C. Customer Representations and Warranties.  Customer represents and warrants that  the Customer Content  provided by Customer to Company for inclusion in the Website are owned by Customer, or Customer has permission from the rightful owner to use such intellectual property, and will hold harmless, protect, and defend Company and its subcontractors from any claim or suit arising from Company’s use of the Customer Content in connection with the Services.

10.  COMPLIANCE WITH LAWS
Customer agrees that it is solely responsible for complying with all applicable laws, taxes, and tariffs in connection with the Website, including without limitation those affecting Internet electronic commerce, and will hold harmless, protect, and defend Company and its subcontractors from any claim, suit, penalty, tax, or tariff arising from Customer's use of the Services or the Website.

11.  LIMITATION OF LIABILITY
A. IN NO EVENT WILL COMPANY OR ITS DIRECTORS, EMPLOYEES OR AGENTS BE LIABLE TO CUSTOMER OR ANY THIRD PERSON FOR ANY INDIRECT, CONSEQUENTIAL, EXEMPLARY, INCIDENTAL, SPECIAL OR PUNITIVE DAMAGES, INCLUDING FOR ANY LOST PROFITS OR LOST DATA ARISING FROM CUSTOMER’S USE OF THE SERVICES, INCLUDING FROM ANY INTERRUPTION OF SERVICES, EVEN IF COMPANY IS AWARE OR HAS BEEN ADVISED OF THE POSSIBILITY OF SUCH DAMAGES.
B. NOTWITHSTANDING ANYTHING TO THE CONTRARY CONTAINED HEREIN, COMPANY'S LIABILITY TO CUSTOMER OR ANY PARTY CLAIMING THROUGH CUSTOMER FOR ANY CAUSE WHATSOEVER, AND REGARDLESS OF THE FORM OF THE ACTION, IS LIMITED TO THE DEVELOPMENT FEE PAID BY CUSTOMER TO COMPANY FOR THE SERVICES.  THIS IS AN AGGREGATE LIMIT.  THE EXISTENCE OF MORE THAN ONE CLAIM HEREUNDER WILL NOT INCREASE THIS LIMIT.

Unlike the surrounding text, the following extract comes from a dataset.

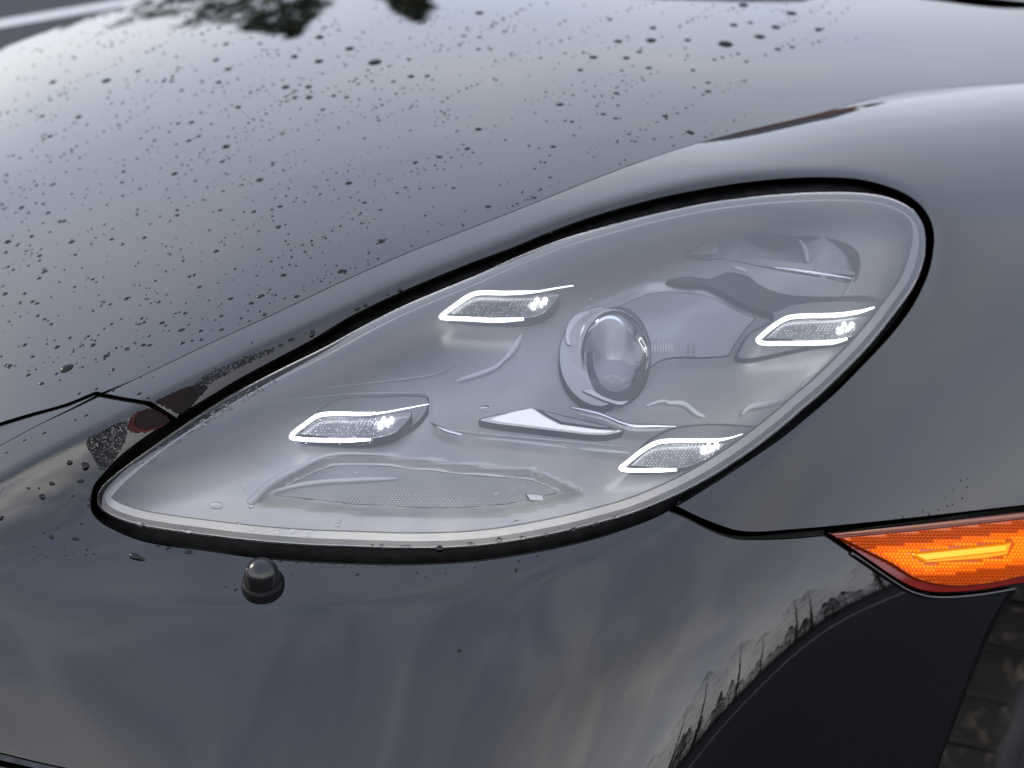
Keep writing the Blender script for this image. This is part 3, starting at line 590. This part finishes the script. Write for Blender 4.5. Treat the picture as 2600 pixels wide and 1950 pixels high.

12. FORCE MAJEURENeither party is liable for any default or delay in the performance of any of its obligations under this Agreement (other than failure to make payments when due) if such default or delay is caused, directly or indirectly, by forces beyond such party's reasonable control, including, without limitation, fire, flood, acts of God, labor disputes, accidents, acts of war or terrorism, interruptions of transportation or communications, supply shortages or the failure of any third party to perform any commitment relative to the production or delivery of any equipment or material required for such party to perform its obligations hereunder.

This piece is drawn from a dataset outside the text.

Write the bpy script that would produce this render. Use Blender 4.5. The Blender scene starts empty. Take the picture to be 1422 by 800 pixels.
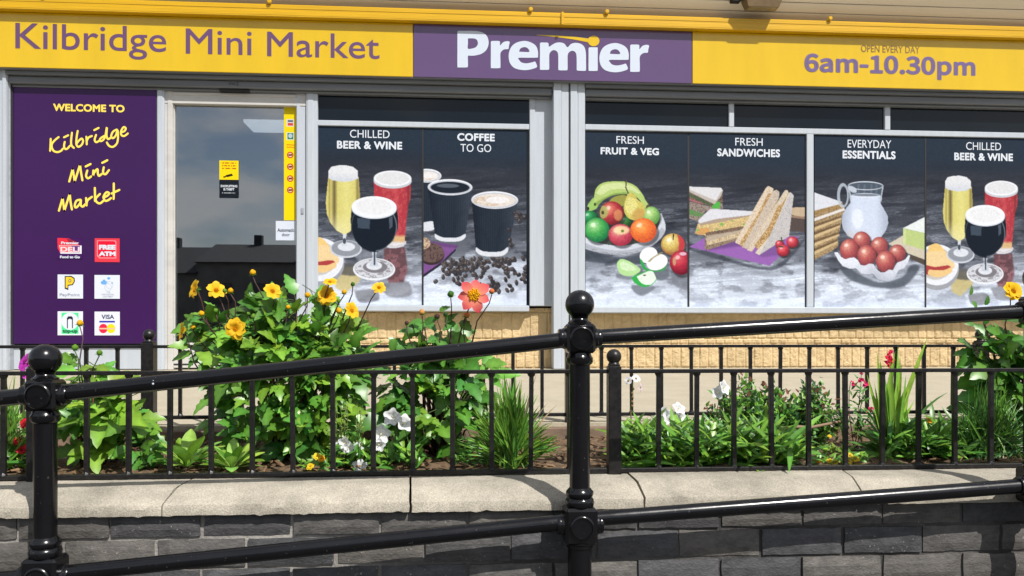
import bpy, math, random, os
import numpy as np
from mathutils import Vector, Matrix

random.seed(7)
RNG = np.random.default_rng(7)
SC = bpy.context.scene
COL = SC.collection
R = math.radians

# ------------------------------------------------------------------ camera
F = 1100.0                      # focal length in pixels of a 1422 px wide picture
TH = R(4.2)                     # yaw to the right of the shop front's normal
EYE = 1.45
HOR = 465.0                     # pixel row of the horizon
ct, st = math.cos(TH), math.sin(TH)
cam = bpy.data.cameras.new("camera")
cam.sensor_width = 36.0
cam.lens = F / 1422 * 36.0
cam.shift_y = (HOR - 400) / 1422
cam.clip_start = 0.05
cam.clip_end = 2000
camo = bpy.data.objects.new("camera", cam)
camo.location = (0, 0, EYE)
camo.rotation_euler = (R(90), 0, -TH)
COL.objects.link(camo)
SC.camera = camo
cam.dof.use_dof = False

# ------------------------------------------------------------------ sky, sun, exposure
EL, AZ = R(50), R(33)           # sun height; sun stands behind the camera, to the right
w = bpy.data.worlds.new("World")
SC.world = w
w.use_nodes = True
nt = w.node_tree
bg = nt.nodes["Background"]
sky = nt.nodes.new("ShaderNodeTexSky")
sky.sky_type = 'NISHITA'
sky.sun_disc = False
sky.sun_elevation = EL
sky.sun_rotation = R(180) - AZ
sky.air_density = 1.0
sky.dust_density = 1.5
tc = nt.nodes.new("ShaderNodeTexCoord")
mp = nt.nodes.new("ShaderNodeMapping")
mp.inputs['Scale'].default_value = (1.6, 1.6, 4.0)
ns = nt.nodes.new("ShaderNodeTexNoise")
ns.inputs['Scale'].default_value = 5.0
ns.inputs['Detail'].default_value = 7
cr = nt.nodes.new("ShaderNodeValToRGB")
cr.color_ramp.elements[0].position = 0.36
cr.color_ramp.elements[1].position = 0.60
cr.color_ramp.elements[0].color = (0, 0, 0, 1)
cr.color_ramp.elements[1].color = (0.85, 0.85, 0.85, 1)
mx = nt.nodes.new("ShaderNodeMix")
mx.data_type = 'RGBA'
mx.inputs['B'].default_value = (8.0, 8.0, 8.1, 1)
L = nt.links
L.new(tc.outputs['Generated'], mp.inputs['Vector'])
L.new(mp.outputs['Vector'], ns.inputs['Vector'])
L.new(ns.outputs['Fac'], cr.inputs['Fac'])
L.new(cr.outputs['Color'], mx.inputs['Factor'])
L.new(sky.outputs['Color'], mx.inputs['A'])
L.new(mx.outputs['Result'], bg.inputs['Color'])
bg.inputs['Strength'].default_value = 0.085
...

13. RELATIONSHIP OF PARTIES
Company and Customer are independent contractors and nothing contained in this Agreement places Company and Customer in the relationship of principal and agent, partners or joint venturers. Neither party has, expressly or by implication, or may represent itself as having, any authority to make contracts or enter into any agreements in the name of the other party, or to obligate or bind the other party in any manner whatsoever.

14. ASSIGNMENT
Customer may not assign or transfer this Agreement or any of its rights or obligations hereunder, without the prior written consent of Company. Any attempted assignment in violation of the foregoing provision shall be null and void and of no force or effect whatsoever. Company may assign its rights and obligations under this Agreement, and may engage subcontractors or agents in performing its duties and exercising its rights hereunder, without the consent of Customer. This Agreement shall be binding upon and shall inure to the benefit of the parties hereto and their respective successors and permitted assigns.

15. WAIVER
No failure or delay by any party hereto to exercise any right or remedy hereunder shall operate as a waiver thereof, nor shall any single or partial exercise of any right or remedy by any party preclude any other or further exercise thereof or the exercise of any other right or remedy. No express waiver or assent by any party hereto to any breach of or default in any term or condition of this Agreement shall constitute a waiver of or an assent to any succeeding breach of or default in the same or any other term or condition of this Agreement.

16. SEVERABILITY
If any term, clause or provision hereof is held invalid or unenforceable by a court of competent jurisdiction, such invalidity shall not affect the validity or operation of any other term, clause or provision and such invalid term, clause or provision shall be deemed to be severed from the Agreement.

17.  ENTIRE AGREEMENT
This Agreement, including documents incorporated herein by reference, constitutes the entire understanding of the parties in connection with the Services, and revokes and supersedes all prior agreements between the parties with respect to the matters covered hereby.